Tim Sherwood doesn’t strike me as an idiot. I’m sure he’s wondering whether he can discover something that has eluded previous managers presented with the same conundrum and inject Ade with the magic ingredient of consistency. Perhaps that’s why he’s made no great claims about his own powers of motivation in relation to Ade’s form; if and when it disappears, at least he won’t be left with egg on his face.

This makes me wonder whether we should take all of Sherwood’s public utterances about not being concerned about signing a striker in the January window with a barrel of salt. With Jermain off to Toronto, if Ade goes off the boil, or gets injured, who, apart from Soldado (who’s already shown that he doesn’t thrive in a lone-striker role), and the afore-mentioned Harry Kane, have we got waiting in the wings?
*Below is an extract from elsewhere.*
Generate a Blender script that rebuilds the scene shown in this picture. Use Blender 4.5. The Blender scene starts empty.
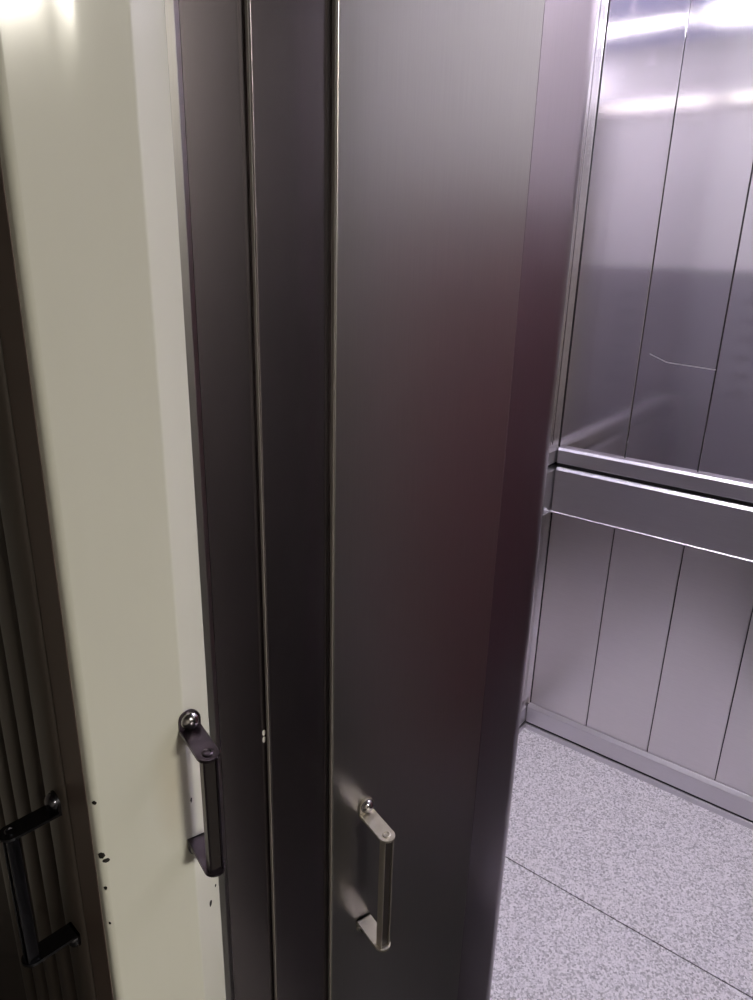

So, is he secretly lining, or at least eyeing, someone up?  Maybe he’ll take a leaf out of wise old Harry’s book and continue to claim not, then appear ‘pleasantly surprised’ as a ‘gift’ from Chairman Levy is unveiled (remember Van De Vaart?). I for one wouldn’t be unhappy if the Spurs’ Twitterati are right to highlight a Telegraph article suggesting Levy is trying to complete a cut-price deal for Berbatov. The same people appear to feel that Sherwood doesn’t fancy him, though the only quote from him on the subject seems pretty close to what he’s said about Ade: something like ‘We all know about Berba in the Premier.’

Forget about critics moaning about Berbatov disappearing from some of Fulham’s difficult games against the ‘big guns.’ We are, or should consider ourselves, with our resources, a ‘big gun’ and we should be able to give him the service he patently doesn’t get at Fulham. I still remember him giving a master-class, praised by Martin Jol at the time, in how to play alone upfront for a team reduced to ten men (after Robbie Keane’s sending off against Bolton as I recall) at the Lane a few years back. He could bring hopeful, skied punts from our defenders under instant control before a delicate turn or lay off and no wonder that Glenn Hoddle – who knows a thing or two about such things – sung his praises at the time.
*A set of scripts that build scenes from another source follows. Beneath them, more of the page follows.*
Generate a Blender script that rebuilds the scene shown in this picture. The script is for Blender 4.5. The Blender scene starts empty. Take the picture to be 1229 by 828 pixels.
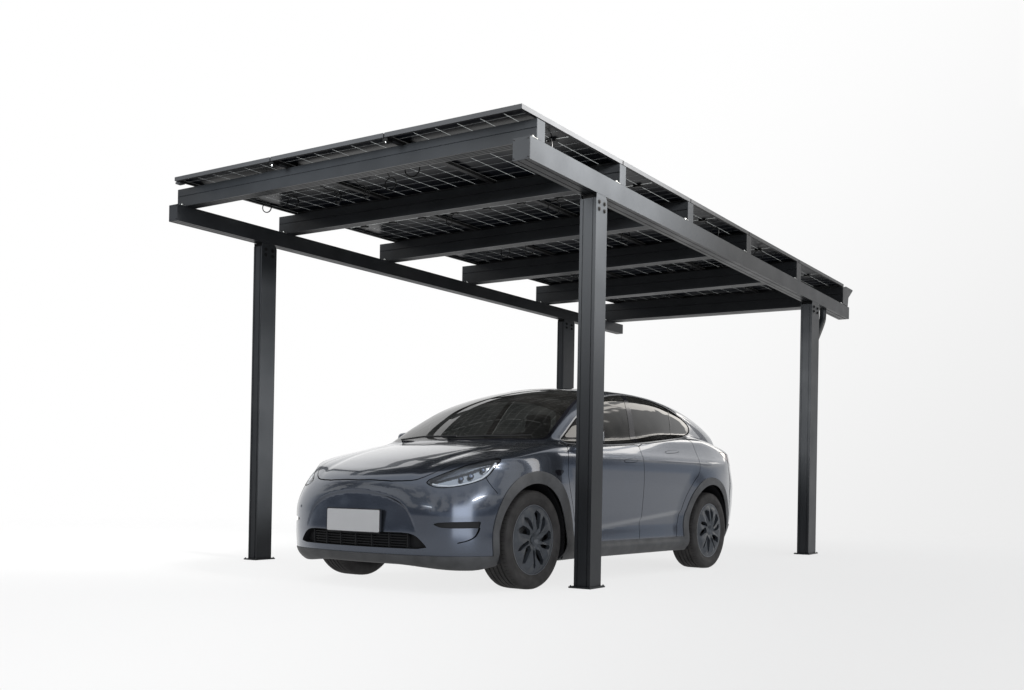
import bpy, math, random, numpy as np
from mathutils import Vector, Matrix
random.seed(4)
scene=bpy.context.scene
COL=scene.collection
R=math.radians
def pch(xs,ys):
    xs=np.array(xs,float);ys=np.array(ys,float);h=np.diff(xs);d=np.diff(ys)/h
    m=np.zeros(len(xs));m[0]=d[0];m[-1]=d[-1]
    for i in range(1,len(xs)-1):
        if d[i-1]*d[i]>0:
            w1=2*h[i]+h[i-1];w2=h[i]+2*h[i-1];m[i]=(w1+w2)/(w1/d[i-1]+w2/d[i])
    def f(x):
        x=np.clip(x,xs[0],xs[-1]);i=np.clip(np.searchsorted(xs,x)-1,0,len(h)-1)
        t=(x-xs[i])/h[i];t2=t*t;t3=t2*t
        return (2*t3-3*t2+1)*ys[i]+(t3-2*t2+t)*h[i]*m[i]+(3*t2-2*t3)*ys[i+1]+(t3-t2)*h[i]*m[i+1]
    return f
def gs(xs,ys,s=.06):          # smoothed spline: table of the gaussian-blurred pchip
    f=pch(xs,ys);a=np.linspace(xs[0]-.3,xs[-1]+.3,1200);st=a[1]-a[0];n=int(3*s/st)+1
    k=np.exp(-.5*(np.arange(-n,n+1)*st/s)**2);k/=k.sum()
    y=np.convolve(np.pad(f(a),n,'edge'),k,'valid')
    return lambda x:np.interp(x,a,y)
def smax(a,b,k):
    h=np.maximum(k-np.abs(a-b),0)/k; return np.maximum(a,b)+h*h*h*k/6
def smin(a,b,k): return -smax(-a,-b,k)
def sst(a,b,x):
    t=np.clip((x-a)/(b-a),0,1);return t*t*(3-2*t)
Hc=gs([-.95,-.87,-.8,-.7,-.5,-.2,0,.2,.4,.7,1.5,2.3,2.8,3.3,3.7,3.95],[.745,.775,.808,.850,.925,1.005,1.045,1.078,1.095,1.09,1.135,1.215,1.225,1.165,1.07,.98],.035)
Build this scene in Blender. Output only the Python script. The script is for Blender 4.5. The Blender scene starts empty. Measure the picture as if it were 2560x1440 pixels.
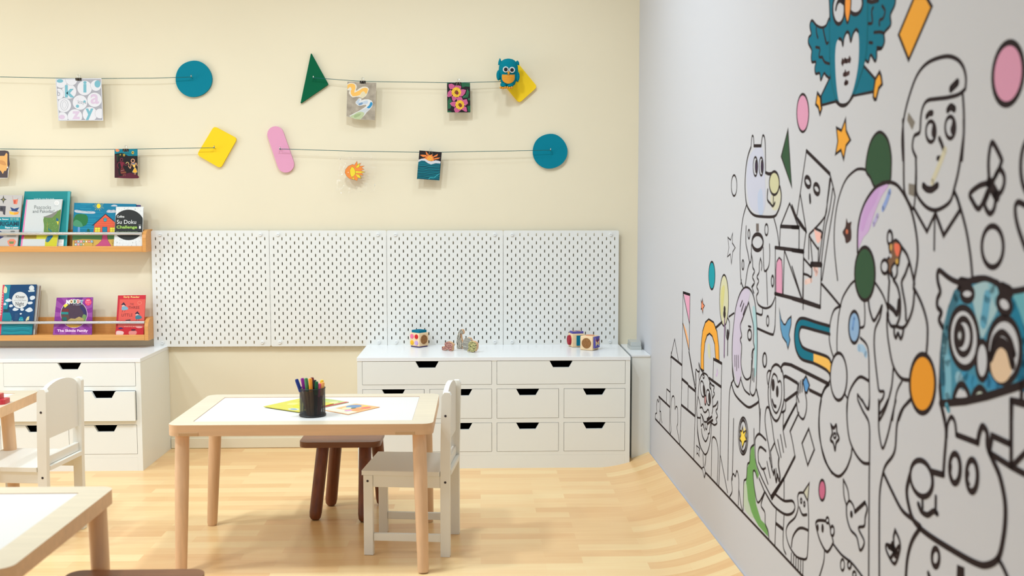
import bpy, bmesh, math, random
from mathutils import Vector, Matrix
from mathutils import noise as mnoise
from mathutils.geometry import tessellate_polygon
random.seed(7)
scn = bpy.context.scene
col = scn.collection
# ------------------------------------------------------------------ camera, world, lights, exposure
FPX = 2700.0                                  # focal length in pixels of the 2560 px wide frame
CAM_H = 1.1925
PITCH = -math.atan((720 - 508) / FPX)
YAW = math.atan((1280 - 1200) / FPX * math.cos(PITCH))
FW = Vector((math.sin(YAW) * math.cos(PITCH), math.cos(YAW) * math.cos(PITCH), math.sin(PITCH)))
RT = Vector((math.cos(YAW), -math.sin(YAW), 0))
UP = RT.cross(FW)
CAM = Vector((0, 0, CAM_H))
cd = bpy.data.cameras.new('camera'); cam = bpy.data.objects.new('camera', cd); col.objects.link(cam)
cam.matrix_world = Matrix.Translation(CAM) @ Matrix((RT, UP, -FW)).transposed().to_4x4()
cd.sensor_width = 36.0; cd.lens = FPX / 2560 * 36.0; cd.clip_start = 0.05
cd.dof.use_dof = True; cd.dof.focus_distance = 4.6; cd.dof.aperture_fstop = 3.8
scn.camera = cam
scn.view_settings.view_transform = 'Standard'; scn.view_settings.look = 'None'
scn.view_settings.gamma = 1.0; scn.view_settings.exposure = 0.0; scn.view_settings.use_curve_mapping = False
w = bpy.data.worlds.new('world'); scn.world = w; w.use_nodes = True
w.node_tree.nodes['Background'].inputs[0].default_value = (0.80, 0.92, 1.06, 1)
w.node_tree.nodes['Background'].inputs[1].default_value = 0.76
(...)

The way he plays, 32 is not old and he could still do a good job for us, I feel. The problem is, he surely wouldn’t want to be a bit-part player, just warming the bench; he’d want to be first choice, surely. And that’s not going to happen if Ade keeps showing the kind of commitment and goal-scoring form he has recently. Unless, of course, it’s Soldado who would get frozen out in such a situation, or Sherwood decided to try some AVB-style rotation ( Berbatov’s intelligence and positional sense suggests he could form an effective partnership with either).
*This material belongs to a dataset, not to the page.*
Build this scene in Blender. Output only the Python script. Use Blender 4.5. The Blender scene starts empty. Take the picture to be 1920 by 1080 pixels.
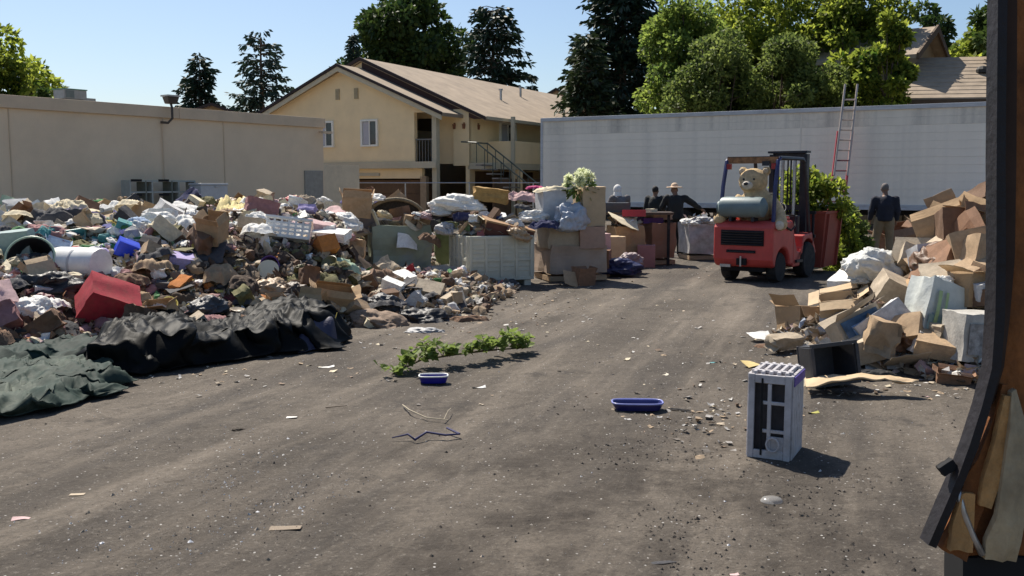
import bpy, bmesh, math, random
from mathutils import Vector, Matrix, noise, Euler
S = bpy.context.scene
COL = S.collection
R = math.radians
PI = math.pi

# ------------------------------------------------------------------ camera, sky, sun, exposure
FOC, CX, CY, PITCH, CAMZ = 1800.0, 960.0, 540.0, math.atan(195 / 1800.0), 1.75
cam = bpy.data.cameras.new('camera'); cam.lens = 36 * FOC / 1920; cam.sensor_width = 36
cam.clip_start = 0.05; cam.clip_end = 3000
camo = bpy.data.objects.new('camera', cam); COL.objects.link(camo)
camo.location = (0, 0, CAMZ); camo.rotation_euler = (R(90) - PITCH, 0, 0); S.camera = camo
SUN_EL, SUN_AZ = R(53), R(-30)          # azimuth clockwise from +Y
w = bpy.data.worlds.new('World'); S.world = w; w.use_nodes = True
sk = w.node_tree.nodes.new('ShaderNodeTexSky'); sk.sky_type = 'NISHITA'; sk.sun_disc = False
sk.sun_elevation = SUN_EL; sk.sun_rotation = SUN_AZ; sk.air_density = 1.0; sk.dust_density = 1.0; sk.ozone_density = 4.0
w.node_tree.links.new(sk.outputs[0], w.node_tree.nodes['Background'].inputs[0])
w.node_tree.nodes['Background'].inputs[1].default_value = 0.077
sl = bpy.data.lights.new('sun', 'SUN'); sl.energy = 4.9; sl.angle = R(0.53); sl.color = (1, 0.93, 0.82)
so = bpy.data.objects.new('sun', sl); COL.objects.link(so)
SD = Vector((math.sin(SUN_AZ) * math.cos(SUN_EL), math.cos(SUN_AZ) * math.cos(SUN_EL), math.sin(SUN_EL)))
so.rotation_euler = SD.to_track_quat('Z', 'Y').to_euler(); so.location = (0, 0, 30)
S.view_settings.view_transform = 'Standard'; S.view_settings.look = 'None'
S.view_settings.gamma = 1; S.view_settings.use_curve_mapping = False
S.view_settings.exposure = 0.64
S.cycles.max_bounces = 6; S.cycles.transparent_max_bounces = 8
S.cycles.use_denoising = True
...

Some might say that we should just make the most of Ade’s current form and hope that it continues. But I’m sure Spurs’ fans who have seen us throw good league positions away time and again as our late-season form crumples under the weight of (delete as applicable) injuries / failure to sign appropriate cover / dodgy pre-match meals / vertigo / loss of crucial games / Arsenal hitting peak form / Chelsea beating Bayern Munich / anything really, are worried that it won’t. If that happens, and we haven’t signed another striker…..well, we better hope that Harry Kane steps up or Chadli or Lamela suddenly come good, reinvented as ‘No.10s’. Otherwise, the knives may well be out for Sherwood.

Let’s hope it doesn’t come to that and that Ade has found it in himself to demonstrate, week in, week out, what a great player he can be. If so, and the end result is that we qualify for the Champions’ League, he could become a legend. Come on Ade: the ball’s in your court – sorry, wrong sport, let’s say ‘penalty area.’